Friday, April 19, 2013

Take this suffering ...

In light of the horrific events in Boston this week, I thought I would write (still again) about the darkness that popped up again. Two (or three) bombers at the end of a great running of the Boston Marathon leaves us with dead and with suffering. The question over and over again is why? Why would these idiots do something like this?

Ever felt you were wandering in the dark? Peace is hard to find. We call out to the one source of light we can see, and our hands flail in the darkness looking for a hand up or a hand out.

Be thou my vision, the writer penned, and we concur.

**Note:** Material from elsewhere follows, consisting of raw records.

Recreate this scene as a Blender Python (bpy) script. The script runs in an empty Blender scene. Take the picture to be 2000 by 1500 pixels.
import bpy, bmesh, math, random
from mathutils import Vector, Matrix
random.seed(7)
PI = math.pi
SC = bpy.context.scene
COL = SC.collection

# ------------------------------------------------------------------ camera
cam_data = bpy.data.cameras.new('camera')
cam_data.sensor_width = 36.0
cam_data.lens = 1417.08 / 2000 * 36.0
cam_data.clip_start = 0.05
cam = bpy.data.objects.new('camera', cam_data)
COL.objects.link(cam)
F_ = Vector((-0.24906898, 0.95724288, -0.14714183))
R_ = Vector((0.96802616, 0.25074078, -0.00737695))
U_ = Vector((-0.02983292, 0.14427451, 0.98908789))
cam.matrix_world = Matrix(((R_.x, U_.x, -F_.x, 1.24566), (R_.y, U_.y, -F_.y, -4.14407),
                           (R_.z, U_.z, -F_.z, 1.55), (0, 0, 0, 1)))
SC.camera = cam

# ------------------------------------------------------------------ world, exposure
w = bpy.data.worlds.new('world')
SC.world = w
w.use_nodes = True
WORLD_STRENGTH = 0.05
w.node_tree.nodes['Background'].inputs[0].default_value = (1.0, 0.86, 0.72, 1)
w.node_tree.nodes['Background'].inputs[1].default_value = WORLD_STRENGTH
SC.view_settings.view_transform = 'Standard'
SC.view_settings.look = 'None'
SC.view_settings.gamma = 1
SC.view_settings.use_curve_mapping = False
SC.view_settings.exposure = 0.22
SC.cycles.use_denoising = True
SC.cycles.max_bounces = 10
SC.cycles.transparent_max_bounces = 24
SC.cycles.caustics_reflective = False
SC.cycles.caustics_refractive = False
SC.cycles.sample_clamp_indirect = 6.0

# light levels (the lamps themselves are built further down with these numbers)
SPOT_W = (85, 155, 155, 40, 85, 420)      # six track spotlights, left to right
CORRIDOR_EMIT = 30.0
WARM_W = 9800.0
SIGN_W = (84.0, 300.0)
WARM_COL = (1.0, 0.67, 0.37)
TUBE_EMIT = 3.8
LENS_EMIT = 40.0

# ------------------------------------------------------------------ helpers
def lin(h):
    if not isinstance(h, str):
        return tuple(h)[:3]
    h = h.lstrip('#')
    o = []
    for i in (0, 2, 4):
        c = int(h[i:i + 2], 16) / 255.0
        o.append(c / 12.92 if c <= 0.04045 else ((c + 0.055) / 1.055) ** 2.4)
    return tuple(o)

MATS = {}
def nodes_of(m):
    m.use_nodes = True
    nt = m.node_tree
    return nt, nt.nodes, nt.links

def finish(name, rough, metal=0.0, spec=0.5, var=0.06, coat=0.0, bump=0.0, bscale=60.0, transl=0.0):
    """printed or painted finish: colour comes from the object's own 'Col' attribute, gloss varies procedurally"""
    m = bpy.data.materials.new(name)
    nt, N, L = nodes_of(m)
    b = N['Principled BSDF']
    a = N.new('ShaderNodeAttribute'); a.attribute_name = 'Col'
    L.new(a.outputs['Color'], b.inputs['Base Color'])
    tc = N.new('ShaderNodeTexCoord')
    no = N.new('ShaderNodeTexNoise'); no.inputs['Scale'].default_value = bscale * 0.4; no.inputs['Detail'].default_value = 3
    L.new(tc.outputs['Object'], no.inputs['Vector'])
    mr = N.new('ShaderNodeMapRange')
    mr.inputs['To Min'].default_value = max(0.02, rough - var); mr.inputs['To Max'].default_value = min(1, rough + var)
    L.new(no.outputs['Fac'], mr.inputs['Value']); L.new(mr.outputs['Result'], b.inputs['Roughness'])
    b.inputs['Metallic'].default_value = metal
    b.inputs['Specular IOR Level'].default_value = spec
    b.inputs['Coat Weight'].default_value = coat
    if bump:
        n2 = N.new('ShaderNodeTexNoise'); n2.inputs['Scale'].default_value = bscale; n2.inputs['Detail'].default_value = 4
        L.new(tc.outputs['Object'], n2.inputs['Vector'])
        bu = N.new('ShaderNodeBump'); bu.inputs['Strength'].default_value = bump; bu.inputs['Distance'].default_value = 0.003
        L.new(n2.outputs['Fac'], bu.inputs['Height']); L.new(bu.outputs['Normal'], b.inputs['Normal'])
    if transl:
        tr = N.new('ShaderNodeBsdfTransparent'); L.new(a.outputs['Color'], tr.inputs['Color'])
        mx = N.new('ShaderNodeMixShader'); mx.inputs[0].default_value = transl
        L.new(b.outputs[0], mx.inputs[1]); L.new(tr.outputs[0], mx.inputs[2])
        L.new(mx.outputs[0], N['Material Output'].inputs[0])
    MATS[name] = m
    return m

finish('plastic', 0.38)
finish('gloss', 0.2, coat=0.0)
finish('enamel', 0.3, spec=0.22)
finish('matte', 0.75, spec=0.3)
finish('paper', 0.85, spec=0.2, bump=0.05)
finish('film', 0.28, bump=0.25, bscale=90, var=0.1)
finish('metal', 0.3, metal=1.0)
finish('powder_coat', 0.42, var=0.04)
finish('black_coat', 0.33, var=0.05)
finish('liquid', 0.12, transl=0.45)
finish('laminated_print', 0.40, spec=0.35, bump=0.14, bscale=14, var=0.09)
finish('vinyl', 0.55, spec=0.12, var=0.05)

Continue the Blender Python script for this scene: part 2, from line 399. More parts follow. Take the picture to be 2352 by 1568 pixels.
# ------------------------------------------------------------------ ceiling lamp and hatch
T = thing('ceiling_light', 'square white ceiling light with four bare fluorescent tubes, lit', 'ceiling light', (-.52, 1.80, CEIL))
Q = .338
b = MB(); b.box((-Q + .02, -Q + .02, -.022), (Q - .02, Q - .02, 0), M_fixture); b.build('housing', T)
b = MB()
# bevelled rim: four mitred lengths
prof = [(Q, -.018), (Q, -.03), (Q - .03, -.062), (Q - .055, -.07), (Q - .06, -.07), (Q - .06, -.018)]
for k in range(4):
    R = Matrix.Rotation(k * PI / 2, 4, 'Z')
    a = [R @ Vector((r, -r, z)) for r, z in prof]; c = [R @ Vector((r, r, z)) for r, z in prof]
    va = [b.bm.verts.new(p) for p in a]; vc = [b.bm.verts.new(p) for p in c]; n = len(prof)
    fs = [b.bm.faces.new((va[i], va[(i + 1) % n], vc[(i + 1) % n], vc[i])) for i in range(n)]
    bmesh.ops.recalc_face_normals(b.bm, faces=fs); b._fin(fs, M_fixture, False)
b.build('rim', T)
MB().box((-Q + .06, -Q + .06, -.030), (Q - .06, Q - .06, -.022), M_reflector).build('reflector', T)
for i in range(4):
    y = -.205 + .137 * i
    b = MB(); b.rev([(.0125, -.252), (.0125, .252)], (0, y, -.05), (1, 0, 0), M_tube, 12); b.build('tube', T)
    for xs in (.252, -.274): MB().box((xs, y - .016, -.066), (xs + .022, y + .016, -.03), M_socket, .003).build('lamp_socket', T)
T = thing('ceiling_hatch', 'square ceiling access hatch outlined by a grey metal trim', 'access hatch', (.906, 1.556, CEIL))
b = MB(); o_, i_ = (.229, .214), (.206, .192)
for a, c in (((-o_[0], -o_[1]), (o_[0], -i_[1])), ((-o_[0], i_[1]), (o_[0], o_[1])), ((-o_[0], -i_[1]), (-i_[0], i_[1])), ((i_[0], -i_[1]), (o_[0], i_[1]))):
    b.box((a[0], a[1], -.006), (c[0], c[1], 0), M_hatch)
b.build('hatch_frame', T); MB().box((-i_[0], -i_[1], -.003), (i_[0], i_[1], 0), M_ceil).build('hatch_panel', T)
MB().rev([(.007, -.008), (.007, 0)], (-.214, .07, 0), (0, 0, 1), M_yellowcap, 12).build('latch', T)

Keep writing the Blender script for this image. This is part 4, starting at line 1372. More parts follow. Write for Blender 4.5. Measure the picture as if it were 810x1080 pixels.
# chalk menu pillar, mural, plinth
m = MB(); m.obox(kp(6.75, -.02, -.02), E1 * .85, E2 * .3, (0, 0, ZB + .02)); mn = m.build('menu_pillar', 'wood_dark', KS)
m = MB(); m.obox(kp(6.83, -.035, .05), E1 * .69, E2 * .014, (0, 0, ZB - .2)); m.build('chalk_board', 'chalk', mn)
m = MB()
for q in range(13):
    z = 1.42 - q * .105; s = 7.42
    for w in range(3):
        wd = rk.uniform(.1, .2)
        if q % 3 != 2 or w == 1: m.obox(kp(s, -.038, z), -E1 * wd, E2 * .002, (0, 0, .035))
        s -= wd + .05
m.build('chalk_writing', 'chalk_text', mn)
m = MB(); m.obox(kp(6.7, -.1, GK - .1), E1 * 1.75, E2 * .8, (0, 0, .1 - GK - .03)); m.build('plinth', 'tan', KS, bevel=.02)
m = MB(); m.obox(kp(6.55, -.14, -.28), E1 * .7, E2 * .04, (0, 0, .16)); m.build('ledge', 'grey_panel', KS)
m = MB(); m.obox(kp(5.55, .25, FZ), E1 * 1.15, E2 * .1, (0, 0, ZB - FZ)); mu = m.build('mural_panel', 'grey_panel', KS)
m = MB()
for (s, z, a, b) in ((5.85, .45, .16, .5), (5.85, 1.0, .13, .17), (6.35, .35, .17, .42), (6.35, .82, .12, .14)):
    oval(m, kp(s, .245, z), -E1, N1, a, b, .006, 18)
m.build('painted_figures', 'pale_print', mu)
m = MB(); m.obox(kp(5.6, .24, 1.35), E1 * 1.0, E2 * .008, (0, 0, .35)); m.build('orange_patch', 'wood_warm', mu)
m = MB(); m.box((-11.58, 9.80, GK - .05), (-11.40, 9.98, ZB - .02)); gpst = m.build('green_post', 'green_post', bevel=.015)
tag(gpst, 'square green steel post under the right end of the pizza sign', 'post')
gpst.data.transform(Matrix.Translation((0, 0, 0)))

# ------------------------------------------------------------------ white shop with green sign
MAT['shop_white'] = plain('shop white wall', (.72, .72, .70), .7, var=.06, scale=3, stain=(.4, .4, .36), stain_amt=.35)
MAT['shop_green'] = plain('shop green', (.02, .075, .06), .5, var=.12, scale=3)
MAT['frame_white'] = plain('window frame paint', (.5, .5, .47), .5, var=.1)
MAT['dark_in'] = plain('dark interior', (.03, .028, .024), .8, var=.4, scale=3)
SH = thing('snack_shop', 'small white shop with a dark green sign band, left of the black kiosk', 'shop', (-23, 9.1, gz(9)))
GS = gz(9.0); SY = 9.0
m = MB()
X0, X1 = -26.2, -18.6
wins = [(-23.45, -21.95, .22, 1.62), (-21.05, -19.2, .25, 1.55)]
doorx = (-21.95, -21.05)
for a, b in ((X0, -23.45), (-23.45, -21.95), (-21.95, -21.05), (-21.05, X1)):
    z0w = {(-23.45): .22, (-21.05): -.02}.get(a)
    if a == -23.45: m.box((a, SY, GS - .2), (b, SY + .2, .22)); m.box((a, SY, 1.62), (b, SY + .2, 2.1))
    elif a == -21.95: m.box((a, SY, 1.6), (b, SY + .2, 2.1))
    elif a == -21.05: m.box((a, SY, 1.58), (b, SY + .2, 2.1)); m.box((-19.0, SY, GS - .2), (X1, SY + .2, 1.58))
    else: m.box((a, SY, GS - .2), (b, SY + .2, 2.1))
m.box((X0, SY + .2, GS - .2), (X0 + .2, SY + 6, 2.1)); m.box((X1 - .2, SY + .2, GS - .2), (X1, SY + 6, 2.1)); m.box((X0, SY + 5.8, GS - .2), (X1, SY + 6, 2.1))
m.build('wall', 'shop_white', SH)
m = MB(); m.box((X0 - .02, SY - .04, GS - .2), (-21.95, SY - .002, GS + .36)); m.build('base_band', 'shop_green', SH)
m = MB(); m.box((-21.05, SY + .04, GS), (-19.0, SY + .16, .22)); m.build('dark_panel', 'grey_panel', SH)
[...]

In several places in the book Wandering in Darkness: Narrative and the Problem of Suffering by Eleonore Stump, looks at four Biblical narratives about suffering -- the stories of Job, Samson, Abraham and Isaac, and Mary of Bethany.
 
Stump asks the question of why does God cause or allow me to suffer in the world ? Stump's answer can be boiled down to the following four (increasingly large) explanatory steps. (1) God loves me and so desires to be united in love with me. (2) Such union is impossible even for God in my current psychically fragmented condition. To make union possible, I need to be internally integrated around the good and (3) to achieve such integration, I need to undergo a process of justification and sanctification. Unfortunately, (4) the best means available to God to promote that process is to cause or allow me to suffer. So ironically, God's love for me ultimately leads to God's desiring (in his consequent will) that I suffer.
 
Truthfully, as I watch video of the suffering that went on in Boston, I have difficulty with the notion of the one who loves me most being thrilled about my suffering. I believe that good comes from suffering, but I don't latch onto the idea that God revels in it.
 
What say you readers? Where does the idea of suffering being "good" for us come from, and where do we sit with it?
 
The writer of Job quotes him this way: “What did I do to deserve this? Did I ever hit anyone who was calling for help? Haven’t I wept for those who live a hard life, been heartsick over the lot of the poor? But where did it get me? I expected good but evil showed up. I looked for light but darkness fell. My stomach’s in a constant churning, never settles down. Each day confronts me with more  suffering."
 
In the Message rendering of Matthew's Gospel, we read, "Then Jesus went to work on his disciples. “Anyone who intends to come with me has to let me lead. You’re not in the driver’s seat; I am. Don’t run from suffering; embrace it. Follow me and I’ll show you how. Self-help is no help at all. Self-sacrifice is the way, my way, to finding yourself, your true self. What kind of deal is it to get everything you want but lose yourself? What could you ever trade your soul for?"
 
Don't run from suffering; embrace it.
 
The idea is powerful; it is defeating; it is perhaps the hardest of hard teaching by the Messiah.
 
I acknowledge, for example, that exercising and watching what I eat is the only way I'm going to lose weight. I acknowledge that I hate exercising.
 
The fact is, in our culture we strive to avoid pain, make work easier and pursue pleasure, and I'm down with all that. We have appliances and tools to make every job effortless, and that's what I want. We make boundaries to limit relationships that cause pain.  The problem comes when we don't recognize that, some difficulty or having to work at something, makes us better. Spiritual life is like exercise. You have to exercise a long time to see results. It's not always fun and it sometimes hurts, but we end up stronger.
 
Suffering is the broccoli of the world. Do I want it? Absolutely not. Can it help me to grow in the best meaning of the world? Absolutely so.
 
Follow Jesus and he'll show us how. I would love to write that there is an easier way, but I think of Jesus in the Garden praying for the Father to take the cup of suffering away, and the answer placed on the heart and mind of the Christ was, "Your will, not my own."
 
Can't take the cup? He'll help. Can't suffer a minute longer? He'll suffer with us. Can't hold on? He'll hold on for us. He's there at the beginning; he'll be there, scabs over the cuts, dried sacrifical blood over the thorn-marks and the nail-holes.
 
That's not just the best way; it's the only way. It's what God the Father came up before he came up with the idea of time. That time thing turned out to be a pretty good idea, so I guess this means of redemption will work out, too.
 
The storms can't hold a wavering candle to Jesus.